● **WHAT IS BEING ASKED**:
Include in the output only the lines from the opening of the records through the line containing "mb = MB(); mb.tube((MP", each printed exactly; pictures are omitted.

Source data
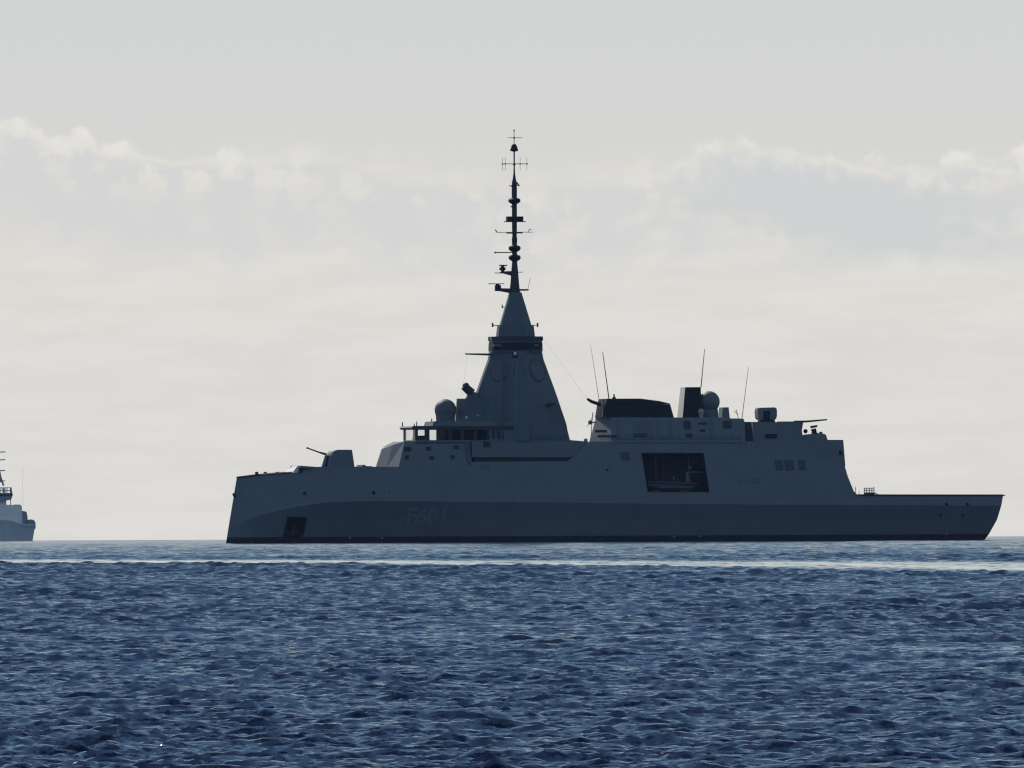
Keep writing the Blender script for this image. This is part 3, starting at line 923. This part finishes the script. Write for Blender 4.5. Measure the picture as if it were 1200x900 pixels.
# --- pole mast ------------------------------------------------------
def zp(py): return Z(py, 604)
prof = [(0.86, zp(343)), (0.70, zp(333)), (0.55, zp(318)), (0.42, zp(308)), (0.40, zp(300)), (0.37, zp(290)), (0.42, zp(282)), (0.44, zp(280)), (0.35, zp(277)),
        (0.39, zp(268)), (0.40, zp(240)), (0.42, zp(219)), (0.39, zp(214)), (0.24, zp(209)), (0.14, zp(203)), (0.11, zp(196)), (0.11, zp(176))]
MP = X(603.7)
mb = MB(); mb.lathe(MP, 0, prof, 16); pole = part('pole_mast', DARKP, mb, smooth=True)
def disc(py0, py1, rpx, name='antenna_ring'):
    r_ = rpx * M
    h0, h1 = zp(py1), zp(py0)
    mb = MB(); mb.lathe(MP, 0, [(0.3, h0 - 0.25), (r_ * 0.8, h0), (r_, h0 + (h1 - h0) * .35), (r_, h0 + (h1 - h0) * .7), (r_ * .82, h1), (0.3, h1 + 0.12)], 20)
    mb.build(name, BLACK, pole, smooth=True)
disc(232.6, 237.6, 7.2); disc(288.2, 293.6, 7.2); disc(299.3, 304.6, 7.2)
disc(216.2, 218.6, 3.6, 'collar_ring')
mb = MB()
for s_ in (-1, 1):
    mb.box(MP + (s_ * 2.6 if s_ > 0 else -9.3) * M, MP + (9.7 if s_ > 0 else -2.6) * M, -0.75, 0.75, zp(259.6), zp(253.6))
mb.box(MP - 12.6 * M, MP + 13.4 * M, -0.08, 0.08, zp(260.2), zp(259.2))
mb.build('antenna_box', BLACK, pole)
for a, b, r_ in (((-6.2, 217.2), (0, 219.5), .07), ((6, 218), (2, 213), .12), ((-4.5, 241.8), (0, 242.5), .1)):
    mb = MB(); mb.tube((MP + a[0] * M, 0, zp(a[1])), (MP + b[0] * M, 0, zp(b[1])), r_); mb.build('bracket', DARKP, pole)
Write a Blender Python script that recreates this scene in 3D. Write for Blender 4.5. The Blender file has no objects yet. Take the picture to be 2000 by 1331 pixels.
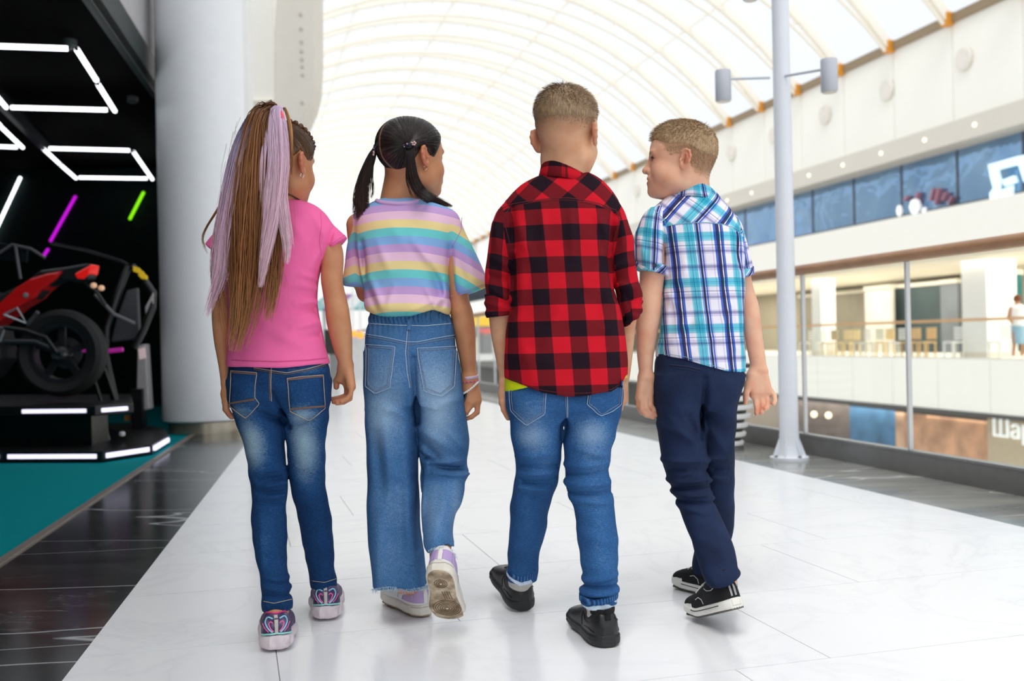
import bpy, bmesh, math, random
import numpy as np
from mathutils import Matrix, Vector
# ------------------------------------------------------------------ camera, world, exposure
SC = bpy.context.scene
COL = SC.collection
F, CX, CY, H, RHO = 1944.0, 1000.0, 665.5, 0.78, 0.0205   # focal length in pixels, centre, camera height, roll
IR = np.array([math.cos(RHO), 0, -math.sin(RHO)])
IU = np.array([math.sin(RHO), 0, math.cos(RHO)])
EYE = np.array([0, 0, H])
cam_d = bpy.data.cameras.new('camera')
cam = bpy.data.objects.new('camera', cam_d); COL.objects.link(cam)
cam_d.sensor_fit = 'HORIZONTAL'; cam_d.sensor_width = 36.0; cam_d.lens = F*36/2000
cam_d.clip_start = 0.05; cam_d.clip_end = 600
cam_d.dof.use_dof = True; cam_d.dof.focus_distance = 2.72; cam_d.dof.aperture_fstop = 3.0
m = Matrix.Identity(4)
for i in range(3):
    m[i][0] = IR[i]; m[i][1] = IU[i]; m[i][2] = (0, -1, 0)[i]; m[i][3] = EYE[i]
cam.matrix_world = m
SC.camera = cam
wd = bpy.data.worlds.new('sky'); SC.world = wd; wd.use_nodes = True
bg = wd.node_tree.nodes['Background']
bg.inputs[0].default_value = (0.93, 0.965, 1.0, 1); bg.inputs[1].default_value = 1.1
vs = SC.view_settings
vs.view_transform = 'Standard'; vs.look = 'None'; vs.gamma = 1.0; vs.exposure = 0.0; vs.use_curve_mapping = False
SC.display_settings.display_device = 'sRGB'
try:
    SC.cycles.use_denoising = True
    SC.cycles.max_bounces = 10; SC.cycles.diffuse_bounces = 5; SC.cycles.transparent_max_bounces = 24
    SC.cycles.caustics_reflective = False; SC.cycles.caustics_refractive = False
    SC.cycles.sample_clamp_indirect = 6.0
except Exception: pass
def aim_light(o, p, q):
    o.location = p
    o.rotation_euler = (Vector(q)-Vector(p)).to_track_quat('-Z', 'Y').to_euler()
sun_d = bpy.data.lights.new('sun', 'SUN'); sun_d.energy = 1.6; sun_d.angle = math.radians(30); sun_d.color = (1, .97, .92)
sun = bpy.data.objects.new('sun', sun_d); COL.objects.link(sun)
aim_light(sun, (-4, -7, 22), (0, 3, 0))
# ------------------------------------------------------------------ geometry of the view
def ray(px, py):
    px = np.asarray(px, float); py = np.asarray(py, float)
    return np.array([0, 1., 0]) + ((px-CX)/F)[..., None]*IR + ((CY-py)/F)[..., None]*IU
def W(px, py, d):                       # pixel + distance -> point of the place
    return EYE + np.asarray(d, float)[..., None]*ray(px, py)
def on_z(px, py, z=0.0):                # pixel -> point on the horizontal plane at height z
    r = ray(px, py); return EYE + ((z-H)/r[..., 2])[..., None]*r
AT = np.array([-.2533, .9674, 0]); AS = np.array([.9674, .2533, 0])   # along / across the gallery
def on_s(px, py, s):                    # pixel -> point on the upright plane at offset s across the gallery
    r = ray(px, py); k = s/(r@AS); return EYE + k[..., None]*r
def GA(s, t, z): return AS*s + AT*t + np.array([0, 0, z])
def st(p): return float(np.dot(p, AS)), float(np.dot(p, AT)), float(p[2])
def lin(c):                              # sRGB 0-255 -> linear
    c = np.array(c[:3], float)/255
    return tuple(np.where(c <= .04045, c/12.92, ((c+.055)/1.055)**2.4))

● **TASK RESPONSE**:
Keep writing the Blender script for this image. This is part 3, starting at line 923. This part finishes the script. Write for Blender 4.5. Measure the picture as if it were 1200x900 pixels.
# --- pole mast ------------------------------------------------------
def zp(py): return Z(py, 604)
prof = [(0.86, zp(343)), (0.70, zp(333)), (0.55, zp(318)), (0.42, zp(308)), (0.40, zp(300)), (0.37, zp(290)), (0.42, zp(282)), (0.44, zp(280)), (0.35, zp(277)),
        (0.39, zp(268)), (0.40, zp(240)), (0.42, zp(219)), (0.39, zp(214)), (0.24, zp(209)), (0.14, zp(203)), (0.11, zp(196)), (0.11, zp(176))]
MP = X(603.7)
mb = MB(); mb.lathe(MP, 0, prof, 16); pole = part('pole_mast', DARKP, mb, smooth=True)
def disc(py0, py1, rpx, name='antenna_ring'):
    r_ = rpx * M
    h0, h1 = zp(py1), zp(py0)
    mb = MB(); mb.lathe(MP, 0, [(0.3, h0 - 0.25), (r_ * 0.8, h0), (r_, h0 + (h1 - h0) * .35), (r_, h0 + (h1 - h0) * .7), (r_ * .82, h1), (0.3, h1 + 0.12)], 20)
    mb.build(name, BLACK, pole, smooth=True)
disc(232.6, 237.6, 7.2); disc(288.2, 293.6, 7.2); disc(299.3, 304.6, 7.2)
disc(216.2, 218.6, 3.6, 'collar_ring')
mb = MB()
for s_ in (-1, 1):
    mb.box(MP + (s_ * 2.6 if s_ > 0 else -9.3) * M, MP + (9.7 if s_ > 0 else -2.6) * M, -0.75, 0.75, zp(259.6), zp(253.6))
mb.box(MP - 12.6 * M, MP + 13.4 * M, -0.08, 0.08, zp(260.2), zp(259.2))
mb.build('antenna_box', BLACK, pole)
for a, b, r_ in (((-6.2, 217.2), (0, 219.5), .07), ((6, 218), (2, 213), .12), ((-4.5, 241.8), (0, 242.5), .1)):
    mb = MB(); mb.tube((MP + a[0] * M, 0, zp(a[1])), (MP + b[0] * M, 0, zp(b[1])), r_); mb.build('bracket', DARKP, pole)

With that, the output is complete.